Starting with the first line of the data below, copy each line up to and including the one containing "bm, DSTEEL, D2)". Pictures stay out.

• • •

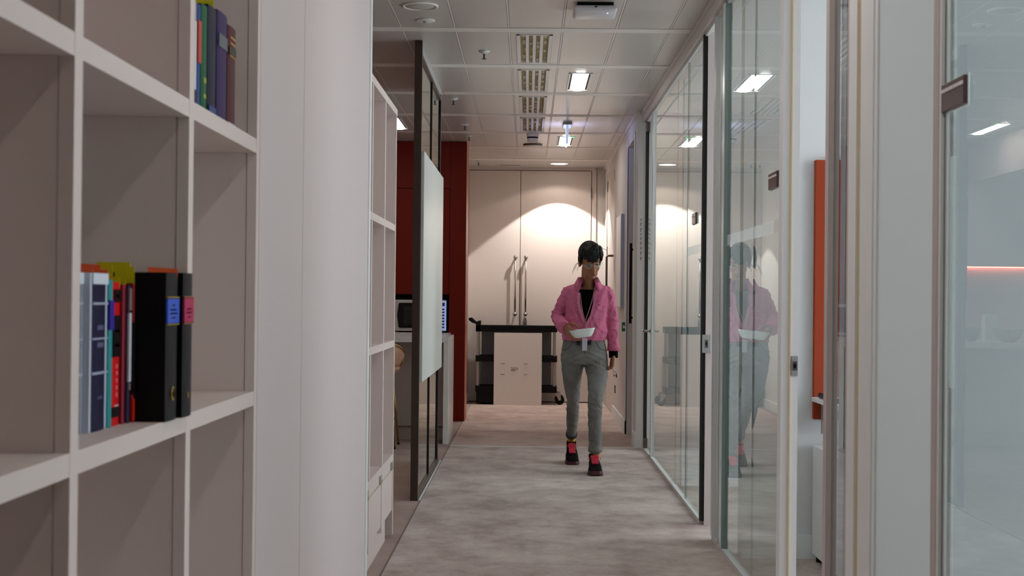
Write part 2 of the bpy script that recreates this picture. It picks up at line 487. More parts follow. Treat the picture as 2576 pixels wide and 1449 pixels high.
# hinged glass door at the far end of the glazing
D2 = thing('door_2', 'hinged glass door between white column and far glazing', None, (0.97, 11, 0), kind='structure')
pane(0.973, 10.64, 11.22, D2)
edge(10.60, 10.64, D2, ALU, 0.955, 0.99, 'frame', 0)
edge(11.20, 11.235, D2, GASK, 0.955, 0.98, 'gasket', 0.02)
edge(11.235, 11.36, D2, ALUW, 0.95, 0.99, 'frame', 0)
bm = NB(); tube(bm, [(0.972, 10.72, 0.985), (0.92, 10.72, 0.985), (0.915, 10.73, 0.985), (0.912, 10.86, 0.985)], 0.010)
lathe(bm, [(0.026, 0), (0.026, 0.012)], (0.96, 10.72, 0.985), 20, 'X'); obj('lever_handle', bm, STEEL, D2)
bm = NB(); box(bm, 0.955, 0.99, 11.14, 11.22, 0.02, 0.10, 0.003); box(bm, 0.955, 0.99, 11.14, 11.22, 2.6, 2.68, 0.003); obj('pivot', bm, DSTEEL, D2)

# plaques on the glass
def plaque(y0, y1, z0, z1, label):
    t = thing('sign_plaque', label, 'sign', (0.965, (y0 + y1) / 2, z0), 'plaques on the glass partitions')
    bx('plate', mat('plaque_bronze', '#5e4a47', 0.25, 0.5, var=0.15, scale=60), (0.957, 0.966, y0, y1, z0, z1), t, 0.001)
    bm = NB()
    n = 5; L = (y1 - y0) / n; zz = z1 - (z1 - z0) * 0.33
    for i in range(n):
        box(bm, 0.9545, 0.957, y0 + L * i + L * 0.06, y0 + L * (i + 1) - L * 0.06, zz, zz + (z1 - z0) * 0.13)
    obj('marking', bm, mat('plaque_highlight', '#f4ecec', 0.3, emit=None), t)  # row of highlights painted as pale dashes on the plate
    bx('backing', TRIMW, (0.966, 0.9675, y0 - 0.006, y1 + 0.004, z0 - 0.004, z1 + 0.004), t)
plaque(3.028, 3.19, 1.672, 1.735, 'small dark plaque on the nearest glass pane at right')
plaque(5.30, 5.48, 1.672, 1.735, 'small dark plaque on the middle glass pane beside its post')
plaque(7.86, 8.03, 1.672, 1.735, 'small dark plaque on the far glass pane beside its black gasket')

# end double door ------------------------------------------------
D1 = thing('door_1', 'tall cream double doors closing the corridor', None, (0.01, 16.25, 0), kind='structure')
bm = NB()
box(bm, -0.715, 0.80, 16.228, 16.25, 2.752, 2.79)
box(bm, 0.745, 0.80, 16.228, 16.25, 0, 2.752)
obj('frame', bm, DOORW, D1)
bx('gap', SEAM, (-0.715, 0.75, 16.242, 16.25, 0, 2.756), D1)
for x0, x1, xh in ((-0.712, -0.100, -0.152), (-0.094, 0.738, -0.028)):
    lf = bx('door_leaf', DOORW, (x0, x1, 16.215, 16.242, 0.012, 2.745), D1, 0.002)
    bm = NB()
    tube(bm, [(xh, 16.15, 1.045), (xh, 16.15, 1.715)], 0.011)
    for z in (1.045, 1.715):
        tube(bm, [(xh, 16.215, z), (xh, 16.15, z)], 0.010)
        lathe(bm, [(0.004, -0.026), (0.016, -0.02), (0.024, -0.008), (0.026, 0), (0.024, 0.008), (0.016, 0.02), (0.004, 0.026)], (xh, 16.147, z), 20, 'Y')
    h = obj('pull_handle', bm, STEEL, lf)
bm = NB(); box(bm, 0.739, 0.748, 16.205, 16.22, 2.42, 2.55); box(bm, 0.739, 0.748, 16.205, 16.22, 0.25, 0.38); obj('hinge', bm, DSTEEL, D1)
bm = NB(); box(bm, -0.05, -0.01, 16.17, 16.215, 0.925, 0.945); lathe(bm, [(0.022, 0), (0.022, 0.03)], (-0.03, 16.18, 0.965), 16, 'Y'); box(bm, -0.045, -0.015, 16.175, 16.215, 0.945, 1.0, 0.003)
obj('lock', bm, STEEL, D1)
bx('trim_11', SEAM, (0.80, 0.806, 16.243, 16.25, 0, CEIL), kind='structure')

# door in the far right wall (open panel with pull)
D3 = thing('door_3', 'cream side door beside the end doors with dark pull handle', None, (0.91, 15.1, 0), kind='structure')
bx('door_leaf', DOORW, (0.915, 0.955, 14.43, 15.85, 0.01, 2.67), D3)
bm = NB(); box(bm, 0.908, 0.92, 14.50, 14.54, 2.49, 2.61); box(bm, 0.908, 0.92, 14.50, 14.54, 1.52, 1.66); box(bm, 0.908, 0.92, 15.80, 15.85, 2.47, 2.59); box(bm, 0.908, 0.92, 15.80, 15.85, 1.72, 1.84); obj('hinge', bm, DSTEEL, D3)
bm = NB(); tube(bm, [(0.915, 14.75, 1.70), (0.86, 14.75, 1.70), (0.845, 14.75, 1.685), (0.845, 14.75, 1.05), (0.86, 14.75, 1.03), (0.915, 14.75, 1.03)], 0.012); obj('pull_handle', bm, DSTEEL, D3)
# recessed dark door
D4 = thing('door_4', 'recessed mauve brown door with long black pull handle', None, (0.96, 12.1, 0), kind='structure')
bx('door_leaf', mat('mauve_door', '#8d7b78', 0.5), (0.985, 1.02, 11.68, 12.52, 0.01, 2.62), D4)
bm = NB(); tube(bm, [(0.90, 12.02, 1.02), (0.90, 12.02, 1.725)], 0.012)
for z in (1.07, 1.67): tube(bm, [(0.90, 12.02, z), (0.99, 12.02, z)], 0.009)
obj('pull_handle', bm, BLACK, D4)
bm = NB(); lathe(bm, [(0.008, 0), (0.008, 0.006)], (0.978, 11.95, 2.31), 12, 'X'); obj('indicator_light', bm, LEDG, D4)
for a, b in ((11.64, 11.68), (12.52, 12.56)): bx('frame', TRIMW, (0.895, 0.91, a, b, 0, 2.66), D4)

# vertical lettering strip on the column (unreadable small marks)
bm = NB(); z = 1.90
rnd = random.Random(3)
for i in range(9):
    hh = rnd.choice((0.018, 0.024, 0.03)); 
    for k in range(2):
        box(bm, 0.927 + k * 0.008, 0.932 + k * 0.008, 11.3495, 11.352, z - hh * (0.5 if k else 1), z)
    z -= hh + 0.014
tag(obj('door_lettering', bm, mat('lettering_grey', '#8f8482', 0.5)), 'vertical row of tiny grey marks on the white column by the glass door', 'lettering')
bx('trim_12', ALUW, (0.905, 0.98, 11.352, 11.362, 0, CEIL), kind='structure')

# notice board, door release, sockets on the far right wall
t = thing('notice_board', 'slim white framed board on cream wall behind the walker', 'board', (0.89, 13.2, 1.15))
bx('board_face', mat('board_white', '#efece8', 0.4), (0.869, 0.875, 12.91, 13.55, 1.16, 2.03), t)
bx('board_body', mat('board_edge_blue', '#a9aec2', 0.35, 0.4), (0.874, 0.905, 12.90, 13.56, 1.15, 2.04), t)
t = thing('door_release', 'small green door release box on cream wall', 'switch', (0.89, 12.65, 0.94))
bx('case', mat('release_green', '#1d6b60', 0.4), (0.872, 0.905, 12.64, 12.70, 0.935, 1.02), t, 0.003)
bx('marking', TRIMW, (0.880, 0.897, 12.6385, 12.641, 0.965, 0.99), t)
t = tag(bx('wall_socket', DSTEEL, (0.897, 0.905, 14.0, 14.08, 0.27, 0.35)), 'steel socket plate low on the cream wall near its skirting', 'socket')
t = tag(bx('card_reader', ALUW, (0.893, 0.905, 12.60, 12.64, 1.10, 1.16)), 'tiny white switch above the green door release', 'switch')

# ================================================================ NEAR BOOKCASE
def bookcase(name, label, ys, zs, x0, x1, th, foot, top, loc):
    t = thing(name, label, 'bookcase', loc)
    for i, y in enumerate(ys):
        bm = NB(); box(bm, x0, x1 - 0.024, y - th / 2 + 0.001, y + th / 2 - 0.001, 0.0, top)
        box(bm, x1 - 0.0225, x1, y - th / 2, y + th / 2, 0, top)
        obj('upright', bm, SHELFW, t)
    for z in zs:
        for a, b in zip(ys, ys[1:]):
            bm = NB(); box(bm, x0, x1 - 0.024, a + th / 2, b - th / 2, z - 0.033, z)
            box(bm, x1 - 0.0225, x1 - 0.0005, a + th / 2, b - th / 2, z - 0.034, z)
            obj('shelf', bm, SHELFW, t)
    bm = NB(); box(bm, x0 - 0.012, x0, ys[0], ys[-1], 0, top); obj('back_panel', bm, SHELFW, t)
    return t
bookcase('bookcase', 'large cream open bookcase filling the near left wall', [0.64, 1.30, 1.96, 2.62, 3.268], [0.40, 1.003, 1.604, 2.205, 2.78], -1.04, -0.65, 0.036, 0, 2.785, (-0.85, 1.95, 0))

# books -----------------------------------------------------------
BM = {}
def bmatc(c, rough=0.5):
    if (c, rough) not in BM: BM[(c, rough)] = mat('book_' + c.strip('#'), c, rough, var=0.05, scale=40, spec=0.2)
    return BM[(c, rough)]
PAPER = mat('page_paper', '#d8d2c4', 0.9)
def book(y0, y1, xs, z0, h, depth, cover, label, group, spine=None, marks=(), tabs=(), tilt=0):
    """upright book with its spine facing the corridor (+x); marks: (z0f,z1f,colour,inset) bands on the spine"""
    t = thing('book', label, 'book', (xs, (y0 + y1) / 2, z0), group)
    cm = bmatc(cover); th = 0.008 if cover == '#cfd6e4' else min(0.0035, (y1 - y0) * 0.18)
    bm = NB()
    box(bm, xs - depth, xs - 0.002, y0, y0 + th, z0, z0 + h)
    box(bm, xs - depth, xs - 0.002, y1 - th, y1, z0, z0 + h)
    obj('cover', bm, cm, t)
    bm = NB()
    n = 6; w_ = (y1 - y0) / 2; yc = (y0 + y1) / 2
    if cover == '#cfd6e4': y0, y1 = y0 + .006, y1 - .004; w_ = (y1 - y0) / 2; yc = (y0 + y1) / 2
    pts = [(xs - 0.004, y0)] + [(xs - 0.004 + 0.005 * math.cos(a), yc + w_ * math.sin(a)) for a in [(-PI / 2) + PI * i / n for i in range(n + 1)]] + [(xs - 0.004, y1)]
    cl = []
    for p in pts:
        if not cl or (Vector(p) - Vector(cl[-1])).length > 1e-5: cl.append(p)
    prism(bm, cl, 'Z', z0, z0 + h)
    obj('spine', bm, bmatc(spine or cover), t)
    bx('pages', PAPER, (xs - depth + 0.004, xs - 0.004, y0 + th, y1 - th, z0 + 0.003, z0 + h - 0.003), t)
    for i, (a, b, c, ins) in enumerate(marks):
        bm = NB(); yy0, yy1 = y0 + ins * (y1 - y0), y1 - ins * (y1 - y0)
        box(bm, xs - 0.003, xs + 0.0016, yy0, yy1, z0 + a * h, z0 + b * h)
        obj('spine_label', bm, bmatc(c), t)
    for (dx, yy, w2, hh, c) in tabs:
        bm = NB(); box(bm, xs - dx - w2, xs - dx, yy, yy + 0.0012, z0 + h - 0.01, z0 + h + hh)
        bmesh.ops.rotate(bm, verts=bm.verts, cent=(xs - dx, yy, z0 + h), matrix=Matrix.Rotation(rnd.uniform(-.08, .08), 3, 'Y'))
        obj('page_tab', bm, bmatc(c, 0.7), t)
    return t
ORT, YET = '#ff7448', '#d8ce18'
gL = 'law books on the lower shelf of the near bookcase'
gU = 'books on the upper shelf of the near bookcase'
Z1, Z2 = 1.003, 1.604
def dashes(z0f, n, c, a=0.3, gap=0.035, hh=0.018):
    return [(z0f - i * gap, z0f - i * gap + hh, c, a) for i in range(n)]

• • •

SOLUTION ->
Write part 2 of the bpy script that recreates this picture. It picks up at line 487. More parts follow. Treat the picture as 2576 pixels wide and 1449 pixels high.
# hinged glass door at the far end of the glazing
D2 = thing('door_2', 'hinged glass door between white column and far glazing', None, (0.97, 11, 0), kind='structure')
pane(0.973, 10.64, 11.22, D2)
edge(10.60, 10.64, D2, ALU, 0.955, 0.99, 'frame', 0)
edge(11.20, 11.235, D2, GASK, 0.955, 0.98, 'gasket', 0.02)
edge(11.235, 11.36, D2, ALUW, 0.95, 0.99, 'frame', 0)
bm = NB(); tube(bm, [(0.972, 10.72, 0.985), (0.92, 10.72, 0.985), (0.915, 10.73, 0.985), (0.912, 10.86, 0.985)], 0.010)
lathe(bm, [(0.026, 0), (0.026, 0.012)], (0.96, 10.72, 0.985), 20, 'X'); obj('lever_handle', bm, STEEL, D2)
bm = NB(); box(bm, 0.955, 0.99, 11.14, 11.22, 0.02, 0.10, 0.003); box(bm, 0.955, 0.99, 11.14, 11.22, 2.6, 2.68, 0.003); obj('pivot', bm, DSTEEL, D2)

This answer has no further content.